Ein Meister wird gefeiert
CD-KRITIK / THE DUFAY SPECTACLE
11/09/18 Es gibt Cover, die man gerne in die Hand nimmt, die das Auge fesseln, noch bevor man die CD einlegt ins Laufwerk: So ist bei „The Dufay Spectacle“, das das Ensemble „Gothic Voices“ entfesselt.
Von Reinhard Kriechbaum
Was für ein Spektakel ist da zu erwarten? Als Setting hat man sich eine italienische Hochzeitsfeier an der Kippe von Spätgotik zur Frührenaissance ausgedacht, konkret die Verehelichung des Carlo Malatesta mit Vittoria Colonna 1423. Tatsächlich hat Guilleaume Dufay für diesen Anlass ein Werk geschrieben, die Chanson „Resvelliés vous“. Die Annahme: Der Komponist ist selbst eingeladen zur Festivität. Berühmt, wie er nun mal ist, werden der prominente Gast und seine Musik zum eigentlichen Mittelpunkt des Fests. Seine Musik ertönt in vielen Spielarten, weit hinaus gehend über pure Hochzeits- und Huldigungswerke. Ein rechtes Dufay-Spektakel eben, wie es einem Star-Komponisten wohl zukommt...
Das hat natürlich nichts mit philologischer Akribie zu tun, nicht mit irgendwelchen historisch rekonstruierbaren Festabläufen und Werkfolgen (es wäre gar absonderlich und mehr als unwahrscheinlich gewesen, bloß Musik eines einzigen Meisters zu programmieren). Das hier vorgelegte Spektakel rund um Musik von Dufay kommt aus dem Herzen eines Ensembles, das seit vier Jahrzehnten mit solcher Materie befasst ist. Die Leute von „Gothic Voices“ haben sich über die Zeitläufte als Interpreten eingefuchst in den Personalstil, ihre Seelen brennen für Dufay. Sie lassen uns lustvoll teilhaben an ihrer eigenen Begeisterung, indem sie eine Zusammenkunft von Musikern der Epoche imaginieren, die – welch reizvolle Vorstellung! – ihren hochverehrten Kollegen und Meister der Kompositionskunst hochleben lassen, indem sie assoziativ unterschiedlichste Werke und Gattungen verknüpfen. Diese Folge hat im Endeffekt herzlich wenig mit dem Anlassfall, einer Hochzeit in Adelskreisen, zu tun – umso mehr mit Sinnlichkeit.

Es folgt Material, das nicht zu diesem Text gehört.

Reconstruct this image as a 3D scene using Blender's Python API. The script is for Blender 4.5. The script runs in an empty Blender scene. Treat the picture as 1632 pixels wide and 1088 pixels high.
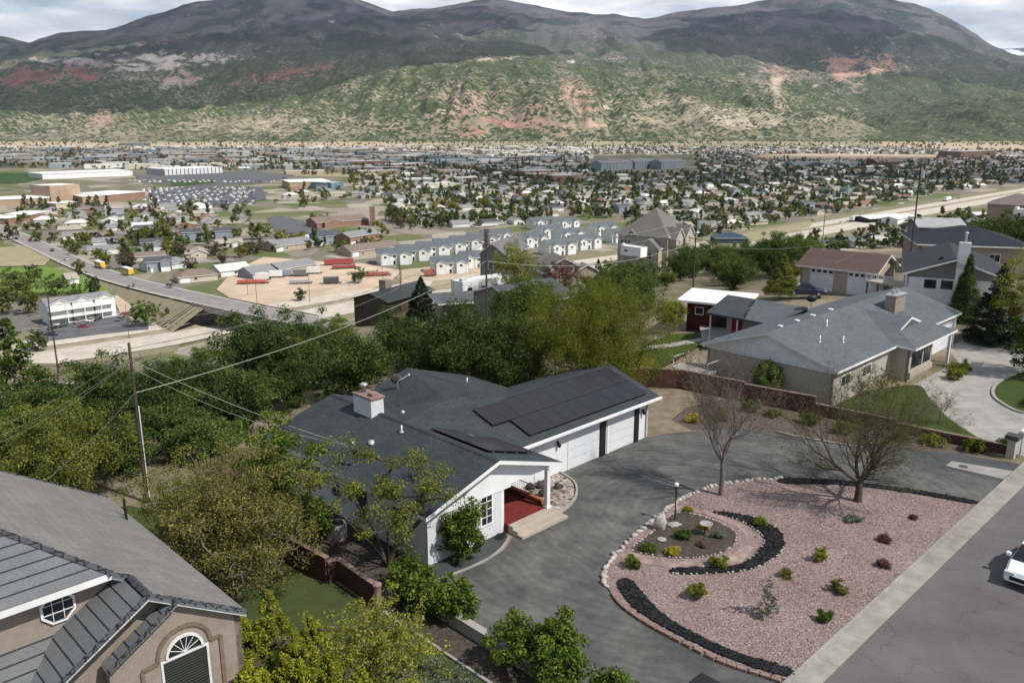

Guilleaume Dufay also quasi in allen Spielarten, aber immer stilistisch perfektioniert und unterbuttert mit musikantischer Leidenschaft: Da stehen isorhythmische Motetten mit zwei oder drei parallelen Textebenen neben innig-schlichten Marienliedern, es ist Platz für die prominente Stadt-Huldigungsmotette an Florenz („Salve flos Tuscae gentis“) oder für für die Motette „Ecclesiae militantis“ zur Krönung von Papst Eugen IV.
Geistliche Werke („O sancte Sebastiane“ oder „Apostolo glorioso“) stehen neben Chansons, Melodien aus dem Buxheimer Orgelbuch, die Dufay zugeschrieben werden (etwa „Se la face ay pale“) in unterschiedlichen instrumentalen Varianten. Da greift Andrew Lawrence-King als Begleiter von Jane Achtmann (Fiedel) einmal zur Harfe, ein ander Mal zur Orgel. Überhaupt ist das Zusammenwirken von Vokalisten und Instrumentalisten (klangdifferenziert bis zu Dulzian und Sackpfeife) so wunderbar ungezwungen, gleichwohl immer durchdacht, durch Spaltklang die Textebenen sondierend und so der Gesamtwirkung mit dramaturgischem Know how zuarbeitend.
Das Musikantische kommt nicht zu kurz – und über kurz oder lang wird man gefangen vom Dufay'schen Ausdrucks-Kosmos. Die farbenfroh-emphatische Musik zum anregenden Cover eben, das musikalische Festesfreuden der Epoche suggeriert, am Beispiel der Hochzeit der später heiliggesprochenen Elisabeth (von Ungarn) mit Ludwig IV. Auf der Wartburg. Anregung nicht nur für den Gehörsinn.